We are heading into a storm, it’s not the leader of the Labour Party that matters, but arresting and casting aside the world system of capitalism that matters, we have our work cut out for us, but I believe that working people, come the day will rise to the task and overturn the system and establish sanity, we must all play our part now!  


Brian Hopper:

It is some time since, I sat down to put my thoughts to the key board. Well May 3rd to be precise three days before the General Election, and I sat up most of that night on May 6th watching the Election results come in eventually, then  I took myself of to bed very heartsick,  many of us  predicted a hung Parliament long before voting day, and so having looked at all the scenarios that might accrue, I should have been well prepared for what might be, but no I was not, not until it was staring me in the face, and oh boy did  it really hit me, just how broken Britain was, I have to admit  I just don't know what I felt?. Just completely lost seems to be the best explanation.

Watching things unfold over the next few days and weeks just have not helped in any way at all.
I followed The Socialist Way and other blogs every couple of days, and found most of the things that came to mind was being said already but better, it was the reading of the socialist blogs that has made me realise I am not alone in my feelings of despondency.  

Still, why do I feel so bad, as the saying goes, look for the best in man and you won't all ways see it, but look for the worst and it is sure to appear, maybe it is my eye sight I just don't see best at all.

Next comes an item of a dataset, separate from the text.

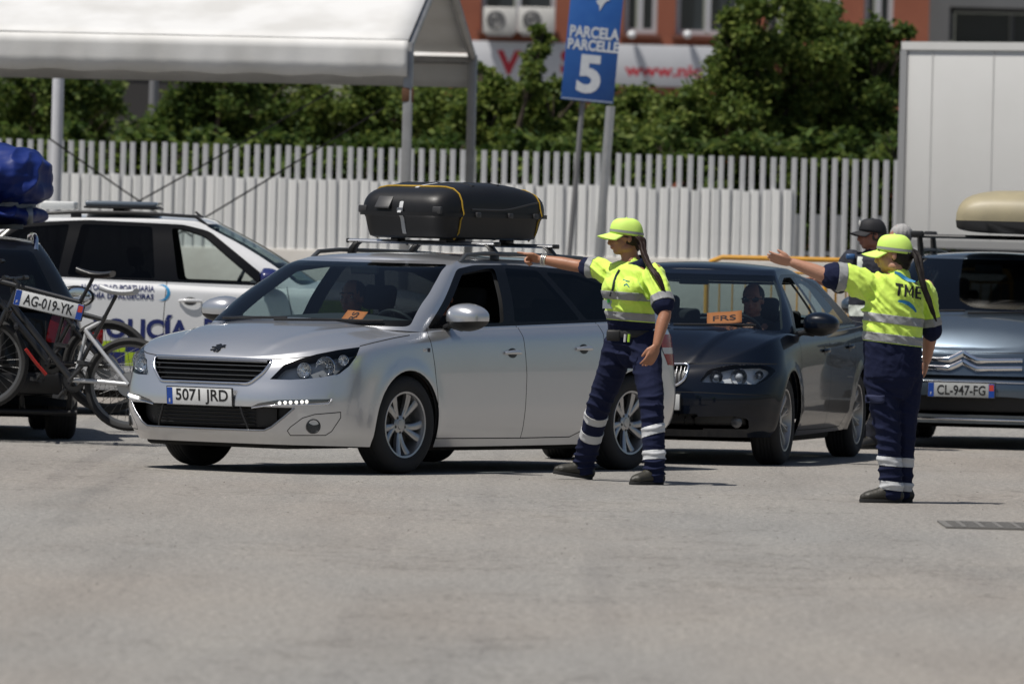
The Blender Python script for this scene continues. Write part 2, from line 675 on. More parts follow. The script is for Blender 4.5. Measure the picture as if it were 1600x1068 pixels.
def rpoly(pts, r, n=4):
    """round the corners of a convex outline"""
    out = []
    m = len(pts)
    for i in range(m):
        p0, p, p1 = Vector(pts[i - 1]), Vector(pts[i]), Vector(pts[(i + 1) % m])
        a, b = (p0 - p), (p1 - p)
        d = min(r, a.length * .45, b.length * .45)
        A, B = p + a.normalized() * d, p + b.normalized() * d
        for k in range(n + 1):
            t = k / n
            q = A * (1 - t) ** 2 + p * 2 * t * (1 - t) + B * t * t
            out.append((q.x, q.y))
    return out
def circ(c, r, n=28, a0=0, a1=360):
    return [(c[0] + r * math.cos(R(a0 + (a1 - a0) * k / n)), c[1] + r * math.sin(R(a0 + (a1 - a0) * k / n))) for k in range(n if a1 - a0 == 360 else n + 1)]

# ------------------------------------------------------------------ wheels, seats, plates, shared car pieces
def wheel(parent, x, y, r, rim_r, width, style, steer=0.0, rimmat=None):
    """tyre mesh named wheel with rim and brake disc as its pieces; y sign gives the outside"""
    sy = 1 if y > 0 else -1
    M = Matrix.Translation((x, y, r)) @ Matrix.Rotation(steer, 4, 'Z') @ Matrix.Rotation(-sy * R(90), 4, 'X')
    # local z is outwards
    h = width / 2
    sh = r - rim_r
    prof = [(rim_r - .008, -h * .86), (rim_r + sh * .25, -h * .97), (rim_r + sh * .55, -h), (r - .022, -h * .9), (r - .004, -h * .72), (r, -h * .5)]
    for k in (-.36, -.12, .12, .36):
        prof += [(r, h * (k - .1)), (r - .006, h * (k - .03)), (r - .006, h * (k + .03)), (r, h * (k + .1))]
    prof += [(r, h * .5), (r - .004, h * .72), (r - .022, h * .9), (rim_r + sh * .55, h), (rim_r + sh * .25, h * .97), (rim_r - .004, h * .88), (rim_r - .014, h * .8)]
    t = MB().lathe(prof, M, 56).build('wheel', mat('tyre', (.018, .018, .019), .85, bump=(60, .25), var=(3, .3, (.03, .029, .028))), parent, 40)
    rm = rimmat or mat('alloy', (.50, .505, .515), .3, metal=.85, var=(8, .2, (.36, .36, .37)))
    m = MB()
    m.lathe([(rim_r - .012, h * .70), (rim_r + .003, h * .86), (rim_r + .004, h * .80), (rim_r - .004, h * .9), (rim_r - .016, h * .88), (rim_r - .024, h * .60), (rim_r - .03, h * .1), (rim_r - .05, -h * .6)], M, 56)
    n, twin, w0, w1, sweep, depth = style
    def spoke(a, da0, da1, w0, w1):
        secs = []
        for k in range(6):
            t_ = k / 5
            rr = .045 + (rim_r - .020 - .045) * t_
            ang = a + da0 + (da1 - da0) * t_ + sweep * t_ * t_
            w = (w0 + (w1 - w0) * t_) / 2
            z1 = h * (.62 - depth * (1 - t_) + .10 * t_ * t_)
            c, s_ = math.cos(ang), math.sin(ang)
            row = []
            for (u, z) in ((-w, z1 - .030), (-w * .92, z1 - .006), (-w * .5, z1), (w * .5, z1), (w * .92, z1 - .006), (w, z1 - .030)):
                row.append(M @ Vector((rr * c - u * s_, rr * s_ + u * c, z)))
            secs.append(row)
        m.grid(secs)
    for k in range(n):
        a = 2 * math.pi * k / n + .3
        if twin:
            d = twin
            spoke(a, -d * .45, -d, w0, w1)
            spoke(a, d * .45, d, w0, w1)
        else:
            spoke(a, 0, 0, w0, w1)
    zc = h * (.62 - depth)
    m.lathe([(.062, zc - .03), (.060, zc - .004), (.05, zc + .003), (.034, zc + .004), (.031, zc + .009), (.0, zc + .011)], M, 28)
    rim = m.build('rim', rm, t, 35)
    d = MB()
    d.lathe([(.0, -.01), (rim_r * .68, -.01), (rim_r * .68, .012), (0, .012)], M, 36)
    for k in range(5):
        a = 2 * math.pi * k / 5 + .3
        p = Vector((.052 * math.cos(a), .052 * math.sin(a), 0))
        d.cyl(M @ (p + Vector((0, 0, zc - .01))), M @ (p + Vector((0, 0, zc + .004))), .009, n=8)
    d.build('brake_disc', mat('brake', (.09, .085, .08), .5, metal=.6), t)
    return t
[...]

It seems the banner of the working classes has fallen into the dust and everybody is just walking all over it, and there does not appear to be anybody that will pick it up, dust it off and hold it high with pride, and I feel I have to repeat my self when I say anybody there?

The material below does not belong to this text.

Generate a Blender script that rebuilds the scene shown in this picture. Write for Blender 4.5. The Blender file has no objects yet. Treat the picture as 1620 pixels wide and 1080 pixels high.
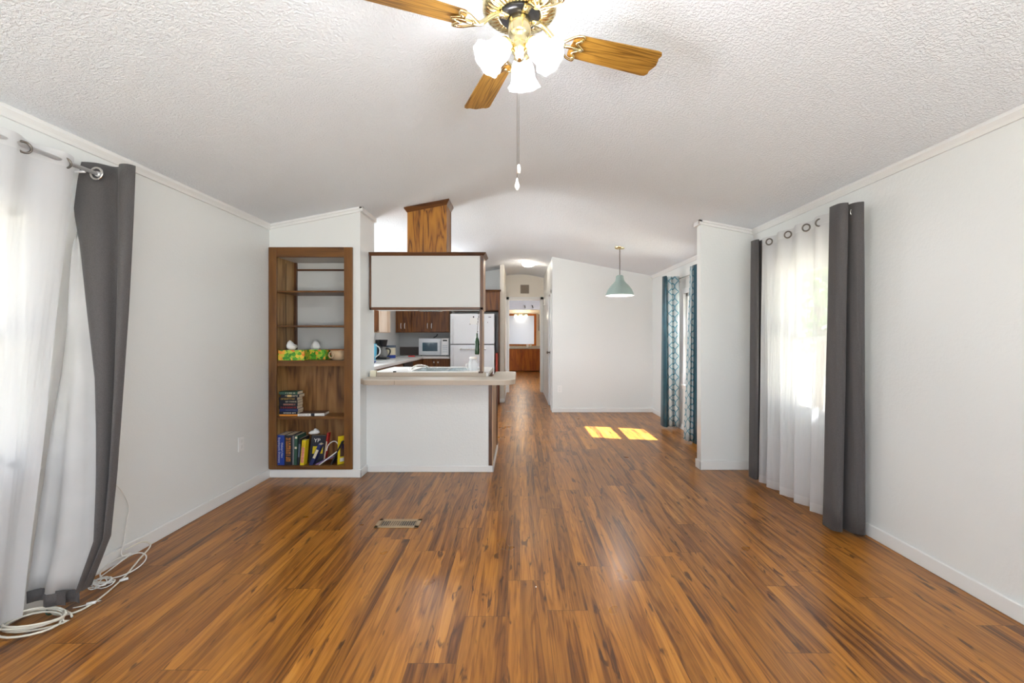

Just look at the candidates that are putting themselves forward for the New Labour Party leadership, all New Labour to the back teeth, and Diane Abbott you don’t count – for anything!

Chris H:



In terms of improving life in the 80s and beyond John's comment was likely to have been along the right lines in terms of practical results. Thatcher inflicted so much violence against the working class and their communities, the poor, the sick, the unemployed and the trade union movement.

My cousin, a miner, took his own life after a year on strike such was the pressure on him. And why did it get to that position? Because Thatcher is a spiteful, vindictive cow who cares nothing for people but only that the working class needed to be taught a lesson, regardless of cost or common sense. When she dies I will be cracking open a classy bottle of red, not in celebration but in rememberance of a society and millions of lives ruined by her.

And as for the Labour Party leadership extravaganza? The fact that the only left-wing nomination is struggling to reach the bar speaks volumes for the future. Kinnock et al restructured the Labour Party to be a top down organisation controlled by a clique of PLP members and their 'advisors'. The fact that most of the Labour MPs could fit quite happily in the coalition government and not look out of place leads me to believe that the Labour Party is dead in the water in terms of representing the working class. Why places like Socialist Unity keep gassing over the Labour Party leadership elections is beyond me. Waste of time.